Drawing Fauna

As I work on this new comic, I’m still sticking to the same basic pixel art workflow that I established when working on The Botanist (Procreate for sketching and Pixaki for pixeling). But I wanted to zoom out a bit and show a fuller picture of the process.

Step 1: Planning the Story

The first step is to plan out the entire story in a wireframe diagram. I used Miro for this, but any drawing or diagramming tool would work.

Screenshot of the Fauna story map

Here I’m just trying to plan out the storylines in broad strokes. Each node in the diagram represents a story beat, but at this point I’m not thinking about whether that will be a single scene or multiple scenes tied together, just what needs to happen to move the story along.
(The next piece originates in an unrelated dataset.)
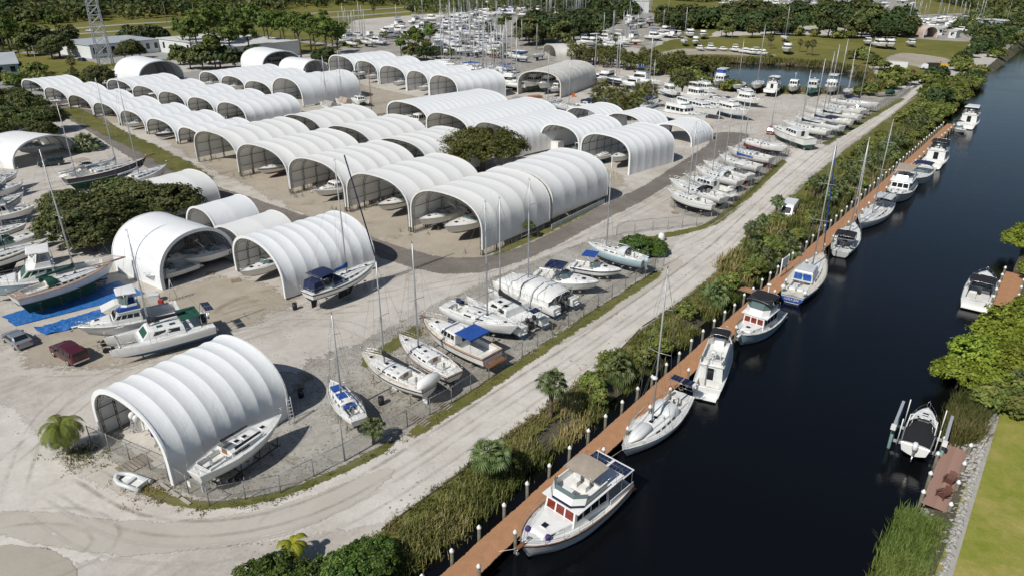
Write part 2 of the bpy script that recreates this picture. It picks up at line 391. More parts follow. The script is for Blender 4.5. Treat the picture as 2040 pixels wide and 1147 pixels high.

This is the one step that’s new for this project. Since this will be a branching story, I need to make sure that all the different storylines branch and rejoin at the right points, and that everything will make sense no matter which choices the player makes. I also want to make sure that each story path is roughly the same length, with approximately the same number of interactive elements and minigames.

Since my other games were linear stories, I didn’t feel the need to explicitly diagram this all out. I just kept the rough story idea in my head and skipped to sketching out the scenes (Step 2). Since this story is significantly more complex, I needed to make sure I had the general shape of the story laid out before diving into any of the actual art creation.

Step 2: Sketching Out Scenes

Next, I start sketching out the scenes in Procreate:

Page of story panels sketched out in Procreate

Here I’m trying to plan out every panel in a scene or a group of scenes. The sketches are rough, but I’m mapping out all the panel dimensions, artwork and layouts, any animations or interactive elements I want to include, as well as the scroll direction and whether the sequences should be auto or manually scrolling.

Page of story panels sketched out in Procreate

This is a super helpful part of the process because I can start to see the story pacing and how adjacent panels will relate to one another. This is the point where I can see where I need to add extra panels or sequences to make the story come together. I also often decide to break up a sequence into smaller sequences in order to switch scroll direction or add a story branch point.

Step 3: Drawing Individual Panels

Once I have a sequence sketched out I can start drawing the individual panels in more detail.

Two individual panels sketched out in Procreate

I do these in Procreate at actual size (400 × 240 for most panels). I use Procreate for this mostly because it’s familiar. It feels fast and fluid and I feel like I can keep a lot of the hand-drawn qualities in the artwork. I haven’t had much luck trying to draw directly into a pixel-art app. Everything comes out clunky and computery. I’ve recently seem some other folks doing pixel art in Procreate. That’s something I want to try, but I don’t want to switch my process in the middle of a big project like this.

Step 4: Final Pixel Art

Now I bring the Procreate drawings into Pixaki to trace over them to create the final pixel art. At this stage I’m also breaking up the panels into separate layers for animation, interactivity, or just parallax separation.

Two individual panels drawn with finished pixel art

Step 5: Exporting Assets

The final step doesn’t involve much creativity, just opening the layered files from Pixaki in Photoshop and exporting all the layers and individual PNG images. These are the assets that get loaded into Panels to create the actual comic.